A security personnel member stands guard at the entrance of the Reserve Bank of India headquarters in Mumbai, India. Picture: REUTERS / SHAILESH ANDRADE
A security personnel member stands guard at the entrance of the Reserve Bank of India headquarters in Mumbai, India. Picture: REUTERS / SHAILESH ANDRADE

Mumbai — The Reserve Bank of India (RBI) lowered its benchmark interest rates for a fourth straight meeting on Wednesday, with a slightly bigger than expected cut underscoring its worries about India’s near-five year low economic growth pace.

The six-member monetary policy committee (MPC) cut the repo rate by an unconventional 35 basis points (bps) to 5.40%, just above a 25 bps cut predicted by 80% of the 66 analysts polled by Reuters in July.

The RBI’s move came hours after the New Zealand central bank’s decision to cut its rates by a steep 50 bps, and just before the Bank of Thailand surprised the market by cutting its benchmark.

“With inflation projected to remain within target, addressing growth concerns by boosting aggregate demand, especially private investment, assumes the highest priority at this juncture,” governor Shaktikanta Das told a news conference.

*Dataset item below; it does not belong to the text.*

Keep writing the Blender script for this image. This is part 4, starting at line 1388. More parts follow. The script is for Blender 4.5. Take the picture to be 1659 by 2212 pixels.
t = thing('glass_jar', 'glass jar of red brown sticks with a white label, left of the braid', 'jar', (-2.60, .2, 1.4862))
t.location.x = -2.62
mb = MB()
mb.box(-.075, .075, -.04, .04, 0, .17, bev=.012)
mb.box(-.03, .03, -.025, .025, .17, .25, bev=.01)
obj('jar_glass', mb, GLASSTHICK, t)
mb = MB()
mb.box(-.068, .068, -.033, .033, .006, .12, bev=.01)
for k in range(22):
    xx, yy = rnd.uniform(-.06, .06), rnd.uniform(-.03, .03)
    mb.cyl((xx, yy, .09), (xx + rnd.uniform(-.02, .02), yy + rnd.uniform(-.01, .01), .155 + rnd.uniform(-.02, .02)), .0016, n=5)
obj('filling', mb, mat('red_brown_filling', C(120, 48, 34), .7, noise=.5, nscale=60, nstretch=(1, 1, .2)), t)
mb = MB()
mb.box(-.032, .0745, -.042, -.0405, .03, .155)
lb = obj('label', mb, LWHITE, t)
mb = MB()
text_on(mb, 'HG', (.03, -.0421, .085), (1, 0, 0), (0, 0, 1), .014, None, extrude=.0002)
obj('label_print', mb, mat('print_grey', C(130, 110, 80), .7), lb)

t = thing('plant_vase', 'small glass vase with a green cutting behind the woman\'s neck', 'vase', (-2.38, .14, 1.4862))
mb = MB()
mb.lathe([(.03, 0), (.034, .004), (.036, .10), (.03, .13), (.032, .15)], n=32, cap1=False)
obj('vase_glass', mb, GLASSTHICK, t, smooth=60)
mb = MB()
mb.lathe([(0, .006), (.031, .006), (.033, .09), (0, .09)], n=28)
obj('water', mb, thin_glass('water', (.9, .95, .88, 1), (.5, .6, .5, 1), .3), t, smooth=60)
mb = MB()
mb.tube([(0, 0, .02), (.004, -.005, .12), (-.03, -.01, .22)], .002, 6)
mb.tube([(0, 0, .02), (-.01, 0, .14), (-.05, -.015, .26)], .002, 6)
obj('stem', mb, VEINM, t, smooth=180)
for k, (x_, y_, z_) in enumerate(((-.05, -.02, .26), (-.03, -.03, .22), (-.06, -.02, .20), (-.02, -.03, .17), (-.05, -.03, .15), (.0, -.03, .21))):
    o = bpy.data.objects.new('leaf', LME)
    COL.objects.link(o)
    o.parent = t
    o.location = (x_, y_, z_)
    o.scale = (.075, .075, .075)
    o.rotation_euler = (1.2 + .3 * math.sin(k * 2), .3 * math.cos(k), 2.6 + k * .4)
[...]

Asia’s third largest economy grew at a significantly slower-than-expected 5.8% annual pace in the January-March quarter. And most analysts expect data due later in August to show that growth in April-June faltered even further.

Signal of concern

The 35 bps rate cut is “a signal that the Reserve Bank of India’s MPC is quite concerned with the growth outlook”, said Suvodeep Rakshit, a senior economist with Kotak Institutional Equities in Mumbai.

The RBI lowered its economic growth forecast to 6.9% from 7% for the current fiscal year, and said it sees inflation remaining inside its target range over a 12-month horizon.

Indian finance minister Nirmala Sitharaman, in a newspaper interview last week, expressed that she would like to see a “significant” reduction in RBI policy rates, in order to bolster a weak economy.

Asked about the unconventional rate cut size at a media briefing, RBI Governor Shaktikanta Das defended the move, saying the MPC viewed a standard 25 bps cut as being “inadequate in view of the evolving global and domestic macro-economic” conditions, while a 50 bps cut was seen as potentially “excessive”, given past RBI actions.

Analysts said they still see scope for rate cuts as inflation is likely to remain muted.

“With softness in incoming data, we retain our call for another 25 bp cut, likely in the next quarter,” said Radhika Rao, DBS economist in Singapore.

Earlier this week, Sitharaman said the government planned to take steps to improve the state of the economy “fairly quickly” after getting inputs from business leaders.

Das said the recent rate cuts in tandem with anticipated government moves should lift sluggish economic growth.

Markets were little changed as the RBI decision was largely in-line with expectations. The 10-year benchmark bond yield rose to 6.37% from 6.33% before the announcement, while the rupee was barely moved at 70.84 per dollar.

Losses for India’s benchmark NSE Index increased after the rate announcement, with it closing down 0.85%.